日本製鉄はアメリカの大手鉄鋼メーカー、USスチールをことし9月までに子会社化する買収計画を去年12月に発表しました。

これについて、USスチールは12日、臨時の株主総会を開き、日本製鉄による買収計画は「株主の圧倒的な賛成多数で承認された」と発表しました。

日本製鉄はUSスチールの株主に対して両社が買収に合意した時期の株価に40%上乗せした価格を支払うとしていて、買収額はおよそ2兆円にのぼる見通しです。

USスチールのデビッド・ブリットCEOは今回の承認について「私たちは両社の強みを結集し、世界をリードする最高の鉄鋼メーカーとしてともに進んでいくことに一歩近づいた」という声明を出しました。

ただ、この買収をめぐってはアメリカの鉄鋼業界の労働組合が反対し、組合を支持基盤とするバイデン大統領も外国企業による買収に否定的な考えを示しています。

今後は日本製鉄と組合との交渉のほか、国家の安全保障上の観点などから審査を行うアメリカの関係当局の承認が買収完了に向けた焦点となります。

日本製鉄の提案内容は?

日本製鉄はUSスチールや労働組合に対しさまざまな提案を行い、買収の実現を目指しています。

USスチールの買収額については、買収を発表した去年12月当時のUSスチールの株価に40%を上乗せした価格を提示しました。

総額で2兆円にのぼる見通しです。

労働組合に対しては
▽買収による組合員の解雇や工場閉鎖は行わないこと
▽買収の完了後に雇用を生み出すことにつながる新たな追加の投資を行うことなどを示しています。

このほかにも
▽ペンシルベニア州のピッツバーグにあるUSスチールの本社や、会社の名称、ブランドなどを維持するとしているほか
▽買収完了後にテキサス州にある日本製鉄のアメリカ本社をピッツバーグに移転させる計画も明らかにしています。
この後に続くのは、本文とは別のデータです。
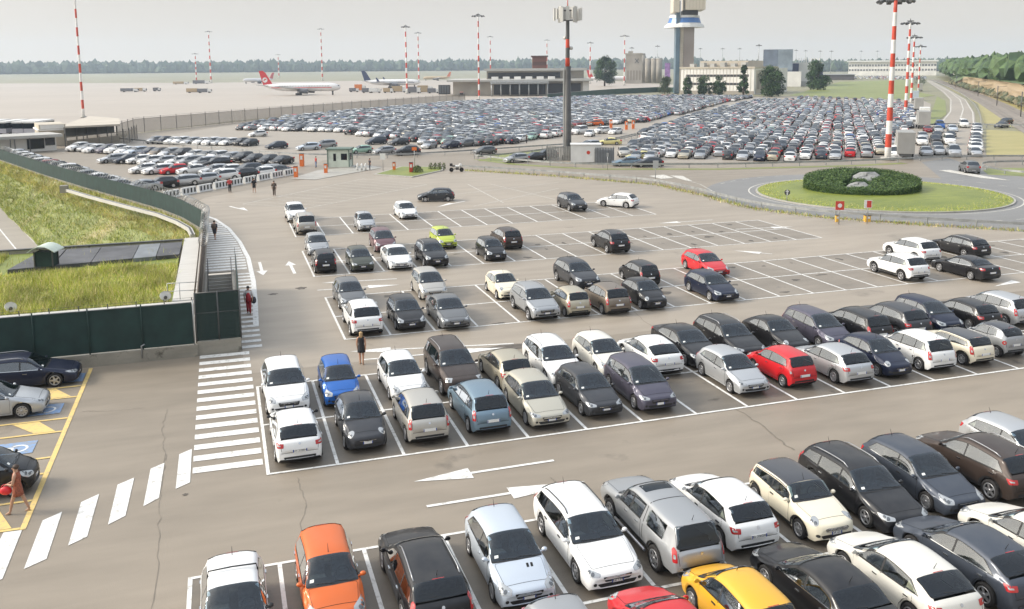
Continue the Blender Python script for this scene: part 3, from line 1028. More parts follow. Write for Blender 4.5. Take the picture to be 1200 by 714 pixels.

日本製鉄は「労働組合と一致点を見つけ政治的な動きにストップをかけていくのが重要だ」としていますが、依然として労働組合側は買収に反対する姿勢を続けていて、今後の労働組合との交渉が最大の焦点となっています。

日本製鉄の狙いは?

アメリカは鉄鋼製品で先進国最大の市場で、人口の増加などを背景に今後も安定的な成長が見込まれています。

日本製鉄としては日本国内で需要の拡大が期待できないなか、これまでインドや東南アジアでの事業を強化してきましたが、さらに、USスチールの買収によってアメリカ市場を強化する狙いがあります。

世界鉄鋼協会のまとめによりますと、2022年の粗鋼の生産量は、日本製鉄が4400万トンあまりで世界4位、USスチールは1400万トンあまりで世界27位となっています。

両社の生産量を単純に合計すると、5800万トンあまりとなり、世界3位になります。

日本製鉄は粗鋼生産能力を1億トンにする目標を掲げ、海外事業の拡大が戦略上欠かせません。

一方、脱炭素が世界の流れとなるなか、製造過程で多くの二酸化炭素を排出する鉄鋼業界は、環境対応の強化を迫られています。

USスチールは、「電炉」と呼ばれる二酸化炭素の排出が比較的少ない生産設備を持つアメリカの企業を2019年に買収しました。

日本製鉄も、水素を活用した生産技術の開発を進めていて、今回の買収は、両社の環境技術を組み合わせ、競争力を強化する狙いもあります。

日本製鉄 森高弘副会長「買収完了に向けた大きな一歩」

USスチールの臨時の株主総会で買収計画が承認されたことについて日本製鉄は森高弘副会長のコメントを発表しました。

このなかでは、「買収完了に向けた大きな一歩が踏み出されたことは大変喜ばしいことと思っています。私たちの目指すものは当初から一貫して明確であり、設備投資の拡大や先進技術の提供を通じて関係するすべてのステークホルダーの利益のために、米国市場において、USスチールを支え、成長させることです。USスチールとともに総合力世界ナンバーワンの鉄鋼メーカーとして前進することを楽しみにしています」としています。

その上で改めて買収による組合員の解雇や工場閉鎖は行わないこと、ペンシルベニア州のピッツバーグにあるUSスチールの本社や、会社の名称、ブランドを維持することなどを強調しました。